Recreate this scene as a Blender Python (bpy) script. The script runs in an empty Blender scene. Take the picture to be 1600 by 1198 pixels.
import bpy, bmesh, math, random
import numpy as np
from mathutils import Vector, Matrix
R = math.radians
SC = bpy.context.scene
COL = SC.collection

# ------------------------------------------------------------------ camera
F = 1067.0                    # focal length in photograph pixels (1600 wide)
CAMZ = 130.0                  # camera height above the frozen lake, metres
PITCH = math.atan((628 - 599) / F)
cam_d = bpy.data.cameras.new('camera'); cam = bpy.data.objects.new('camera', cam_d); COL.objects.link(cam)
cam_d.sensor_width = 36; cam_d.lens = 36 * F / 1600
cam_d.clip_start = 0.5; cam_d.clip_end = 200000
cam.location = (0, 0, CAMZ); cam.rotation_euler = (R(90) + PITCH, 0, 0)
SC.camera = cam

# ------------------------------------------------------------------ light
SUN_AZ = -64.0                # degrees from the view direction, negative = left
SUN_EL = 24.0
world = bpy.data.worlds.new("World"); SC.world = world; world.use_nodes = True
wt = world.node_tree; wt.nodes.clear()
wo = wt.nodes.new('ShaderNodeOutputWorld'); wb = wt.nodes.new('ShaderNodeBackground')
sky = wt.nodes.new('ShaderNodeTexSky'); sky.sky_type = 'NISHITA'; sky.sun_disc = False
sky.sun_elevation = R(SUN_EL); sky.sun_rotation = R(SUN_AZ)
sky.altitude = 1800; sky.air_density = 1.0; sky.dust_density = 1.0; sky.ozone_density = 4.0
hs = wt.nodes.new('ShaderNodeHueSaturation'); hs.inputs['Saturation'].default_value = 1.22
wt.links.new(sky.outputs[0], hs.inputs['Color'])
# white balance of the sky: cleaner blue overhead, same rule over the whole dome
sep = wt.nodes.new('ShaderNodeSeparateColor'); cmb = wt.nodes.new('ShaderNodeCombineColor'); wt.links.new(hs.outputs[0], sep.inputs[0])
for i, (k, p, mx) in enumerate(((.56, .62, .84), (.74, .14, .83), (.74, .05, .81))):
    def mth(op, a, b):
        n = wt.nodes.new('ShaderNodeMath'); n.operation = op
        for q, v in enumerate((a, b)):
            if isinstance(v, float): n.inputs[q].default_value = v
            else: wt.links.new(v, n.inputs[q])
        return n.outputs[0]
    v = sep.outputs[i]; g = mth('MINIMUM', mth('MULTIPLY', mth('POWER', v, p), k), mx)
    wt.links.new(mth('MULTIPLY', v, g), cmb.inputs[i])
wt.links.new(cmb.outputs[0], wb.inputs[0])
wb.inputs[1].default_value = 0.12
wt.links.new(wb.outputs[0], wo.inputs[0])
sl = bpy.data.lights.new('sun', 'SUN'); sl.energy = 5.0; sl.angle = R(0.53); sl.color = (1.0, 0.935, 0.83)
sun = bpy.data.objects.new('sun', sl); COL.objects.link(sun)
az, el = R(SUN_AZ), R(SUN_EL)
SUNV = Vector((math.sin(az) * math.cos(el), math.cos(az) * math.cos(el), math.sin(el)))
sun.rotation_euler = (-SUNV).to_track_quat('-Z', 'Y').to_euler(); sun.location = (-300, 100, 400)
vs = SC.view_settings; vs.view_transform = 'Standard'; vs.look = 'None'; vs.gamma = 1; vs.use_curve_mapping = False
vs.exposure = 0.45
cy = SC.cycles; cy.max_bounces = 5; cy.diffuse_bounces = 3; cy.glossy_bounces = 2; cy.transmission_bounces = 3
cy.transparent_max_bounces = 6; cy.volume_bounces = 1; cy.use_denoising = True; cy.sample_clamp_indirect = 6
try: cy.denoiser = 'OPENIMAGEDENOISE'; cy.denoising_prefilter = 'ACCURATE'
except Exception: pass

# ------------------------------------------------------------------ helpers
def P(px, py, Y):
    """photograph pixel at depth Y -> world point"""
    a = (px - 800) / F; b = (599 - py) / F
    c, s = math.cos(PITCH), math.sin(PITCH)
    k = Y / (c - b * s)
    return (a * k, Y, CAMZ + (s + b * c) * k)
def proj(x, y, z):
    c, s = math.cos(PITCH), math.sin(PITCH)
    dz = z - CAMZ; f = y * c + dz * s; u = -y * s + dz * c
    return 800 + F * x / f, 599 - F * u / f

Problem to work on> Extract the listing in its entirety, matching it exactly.

Result below>
Recreate this scene as a Blender Python (bpy) script. The script runs in an empty Blender scene. Take the picture to be 1600 by 1198 pixels.
import bpy, bmesh, math, random
import numpy as np
from mathutils import Vector, Matrix
R = math.radians
SC = bpy.context.scene
COL = SC.collection

# ------------------------------------------------------------------ camera
F = 1067.0                    # focal length in photograph pixels (1600 wide)
CAMZ = 130.0                  # camera height above the frozen lake, metres
PITCH = math.atan((628 - 599) / F)
cam_d = bpy.data.cameras.new('camera'); cam = bpy.data.objects.new('camera', cam_d); COL.objects.link(cam)
cam_d.sensor_width = 36; cam_d.lens = 36 * F / 1600
cam_d.clip_start = 0.5; cam_d.clip_end = 200000
cam.location = (0, 0, CAMZ); cam.rotation_euler = (R(90) + PITCH, 0, 0)
SC.camera = cam

# ------------------------------------------------------------------ light
SUN_AZ = -64.0                # degrees from the view direction, negative = left
SUN_EL = 24.0
world = bpy.data.worlds.new("World"); SC.world = world; world.use_nodes = True
wt = world.node_tree; wt.nodes.clear()
wo = wt.nodes.new('ShaderNodeOutputWorld'); wb = wt.nodes.new('ShaderNodeBackground')
sky = wt.nodes.new('ShaderNodeTexSky'); sky.sky_type = 'NISHITA'; sky.sun_disc = False
sky.sun_elevation = R(SUN_EL); sky.sun_rotation = R(SUN_AZ)
sky.altitude = 1800; sky.air_density = 1.0; sky.dust_density = 1.0; sky.ozone_density = 4.0
hs = wt.nodes.new('ShaderNodeHueSaturation'); hs.inputs['Saturation'].default_value = 1.22
wt.links.new(sky.outputs[0], hs.inputs['Color'])
# white balance of the sky: cleaner blue overhead, same rule over the whole dome
sep = wt.nodes.new('ShaderNodeSeparateColor'); cmb = wt.nodes.new('ShaderNodeCombineColor'); wt.links.new(hs.outputs[0], sep.inputs[0])
for i, (k, p, mx) in enumerate(((.56, .62, .84), (.74, .14, .83), (.74, .05, .81))):
    def mth(op, a, b):
        n = wt.nodes.new('ShaderNodeMath'); n.operation = op
        for q, v in enumerate((a, b)):
            if isinstance(v, float): n.inputs[q].default_value = v
            else: wt.links.new(v, n.inputs[q])
        return n.outputs[0]
    v = sep.outputs[i]; g = mth('MINIMUM', mth('MULTIPLY', mth('POWER', v, p), k), mx)
    wt.links.new(mth('MULTIPLY', v, g), cmb.inputs[i])
wt.links.new(cmb.outputs[0], wb.inputs[0])
wb.inputs[1].default_value = 0.12
wt.links.new(wb.outputs[0], wo.inputs[0])
sl = bpy.data.lights.new('sun', 'SUN'); sl.energy = 5.0; sl.angle = R(0.53); sl.color = (1.0, 0.935, 0.83)
sun = bpy.data.objects.new('sun', sl); COL.objects.link(sun)
az, el = R(SUN_AZ), R(SUN_EL)
SUNV = Vector((math.sin(az) * math.cos(el), math.cos(az) * math.cos(el), math.sin(el)))
sun.rotation_euler = (-SUNV).to_track_quat('-Z', 'Y').to_euler(); sun.location = (-300, 100, 400)
vs = SC.view_settings; vs.view_transform = 'Standard'; vs.look = 'None'; vs.gamma = 1; vs.use_curve_mapping = False
vs.exposure = 0.45
cy = SC.cycles; cy.max_bounces = 5; cy.diffuse_bounces = 3; cy.glossy_bounces = 2; cy.transmission_bounces = 3
cy.transparent_max_bounces = 6; cy.volume_bounces = 1; cy.use_denoising = True; cy.sample_clamp_indirect = 6
try: cy.denoiser = 'OPENIMAGEDENOISE'; cy.denoising_prefilter = 'ACCURATE'
except Exception: pass

# ------------------------------------------------------------------ helpers
def P(px, py, Y):
    """photograph pixel at depth Y -> world point"""
    a = (px - 800) / F; b = (599 - py) / F
    c, s = math.cos(PITCH), math.sin(PITCH)
    k = Y / (c - b * s)
    return (a * k, Y, CAMZ + (s + b * c) * k)
def proj(x, y, z):
    c, s = math.cos(PITCH), math.sin(PITCH)
    dz = z - CAMZ; f = y * c + dz * s; u = -y * s + dz * c
    return 800 + F * x / f, 599 - F * u / f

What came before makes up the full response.